Officials met with residents twice on Sunday to discuss the situation.

Caledon Fire Chief Daryl Bailey said firefighters will work with affected residents to organize a time for them to return to their homes briefly to retrieve critical personal items.

“This is a complete life-altering experience for them. I’m sure things are settling in today,” Bailey said. “Victim Services with the OPP have been in direct contact with them. We’re making sure all their needs are looked after. That’s of the utmost importance of the Town.”

Caledon Mayor Allan Thompson told reporters Sunday that the town is working with those displaced by the explosion and will provide them with the support they need in the meantime.

He said Mississauga’s response to a massive, deadly house explosion in 2016 has taught the Town of Caledon valuable lessons about how to respond.

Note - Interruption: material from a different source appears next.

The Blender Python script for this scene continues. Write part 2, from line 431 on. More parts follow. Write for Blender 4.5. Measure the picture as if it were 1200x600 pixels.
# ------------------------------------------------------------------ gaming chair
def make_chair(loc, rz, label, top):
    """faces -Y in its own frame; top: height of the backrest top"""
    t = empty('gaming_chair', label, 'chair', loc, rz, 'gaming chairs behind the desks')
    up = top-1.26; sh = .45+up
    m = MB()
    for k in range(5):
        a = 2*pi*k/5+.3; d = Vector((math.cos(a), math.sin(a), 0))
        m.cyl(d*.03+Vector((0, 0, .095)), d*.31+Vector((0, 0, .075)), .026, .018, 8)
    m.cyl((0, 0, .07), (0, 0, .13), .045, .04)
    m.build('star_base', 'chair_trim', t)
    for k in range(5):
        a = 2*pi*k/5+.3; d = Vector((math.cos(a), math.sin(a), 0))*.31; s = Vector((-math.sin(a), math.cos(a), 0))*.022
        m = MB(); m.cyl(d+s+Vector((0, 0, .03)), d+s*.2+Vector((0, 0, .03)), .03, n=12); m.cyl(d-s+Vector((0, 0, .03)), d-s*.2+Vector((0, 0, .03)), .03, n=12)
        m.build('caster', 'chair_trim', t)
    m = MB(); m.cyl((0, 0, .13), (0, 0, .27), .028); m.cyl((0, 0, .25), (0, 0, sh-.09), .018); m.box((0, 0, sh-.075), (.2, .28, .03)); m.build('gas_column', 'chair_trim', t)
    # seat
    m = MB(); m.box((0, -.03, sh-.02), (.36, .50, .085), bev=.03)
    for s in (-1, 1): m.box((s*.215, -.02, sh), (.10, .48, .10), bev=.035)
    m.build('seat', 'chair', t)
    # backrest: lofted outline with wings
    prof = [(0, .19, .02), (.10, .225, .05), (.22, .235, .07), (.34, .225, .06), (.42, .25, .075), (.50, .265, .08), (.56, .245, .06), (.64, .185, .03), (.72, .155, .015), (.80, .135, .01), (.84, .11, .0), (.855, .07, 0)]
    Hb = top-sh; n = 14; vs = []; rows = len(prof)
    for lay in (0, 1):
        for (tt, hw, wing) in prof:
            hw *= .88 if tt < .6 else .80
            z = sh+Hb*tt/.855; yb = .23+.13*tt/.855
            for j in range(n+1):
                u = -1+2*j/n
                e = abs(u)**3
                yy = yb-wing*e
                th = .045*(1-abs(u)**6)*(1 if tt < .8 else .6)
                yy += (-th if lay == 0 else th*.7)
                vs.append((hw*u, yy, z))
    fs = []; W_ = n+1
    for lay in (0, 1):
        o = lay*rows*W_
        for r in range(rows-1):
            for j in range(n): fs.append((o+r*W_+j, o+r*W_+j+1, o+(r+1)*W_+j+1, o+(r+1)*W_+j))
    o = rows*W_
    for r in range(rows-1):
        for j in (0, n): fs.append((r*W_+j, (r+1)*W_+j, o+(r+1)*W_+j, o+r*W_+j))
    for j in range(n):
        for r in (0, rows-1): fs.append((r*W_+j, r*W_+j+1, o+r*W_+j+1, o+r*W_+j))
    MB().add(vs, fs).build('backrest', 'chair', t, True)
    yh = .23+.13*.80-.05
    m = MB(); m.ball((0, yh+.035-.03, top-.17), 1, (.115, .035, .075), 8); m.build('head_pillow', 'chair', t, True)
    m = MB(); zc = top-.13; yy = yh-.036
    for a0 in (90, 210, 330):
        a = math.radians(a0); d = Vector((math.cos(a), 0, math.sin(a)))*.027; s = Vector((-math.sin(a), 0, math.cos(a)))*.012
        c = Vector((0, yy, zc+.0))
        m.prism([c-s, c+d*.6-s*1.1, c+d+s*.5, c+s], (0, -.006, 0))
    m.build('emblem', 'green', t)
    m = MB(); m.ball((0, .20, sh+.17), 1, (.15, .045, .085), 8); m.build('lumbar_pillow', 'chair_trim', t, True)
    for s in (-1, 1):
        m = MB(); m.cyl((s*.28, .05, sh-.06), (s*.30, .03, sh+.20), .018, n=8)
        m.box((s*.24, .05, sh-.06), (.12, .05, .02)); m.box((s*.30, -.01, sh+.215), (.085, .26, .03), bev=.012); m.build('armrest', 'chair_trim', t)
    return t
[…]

“Our emergency work plan has worked extremely well,” he said. “One thing that has made it move so efficient is what the community has done… Everybody is asking, ‘What can we do to help.’”

Police are expected to provide an update by the end of the day.

Neighbours say victim was quiet, clean

Little is known about Joseph Westcott, who was found without vital signs at the explosion site before succumbing to his injuries.

Police identified him in the hours following the blast. He was the only occupant at the house at the time.

An autopsy will be performed in the coming days.

OPP Insp. Ryan Carothers said it is too early to say whether the investigation is being treated as criminal.

He said there was no evidence so far to suggest the home was operating as a drug lab, as some have speculated.

“We’re taking the lead from the Ontario Fire Marshal. Once they’ve completed their investigation, we’ll sit down with them and go over their notes and determine the next course of action,” he said.

“Right now this investigation is still active, it’s still ongoing, and we’re here in a supportive role.

Carothers said investigators are currently looking into the victim’s background and speaking with his relatives.

Neighbours told CP24 on Monday that he was unassuming and “pleasant.”

“Very quiet, pleasant guy,” Steven, who did not provide his last name, said.

“He kept his house good, he looked after his lawn. He was meticulous on his lawn. Just a mister nice guy. He kept himself to himself.”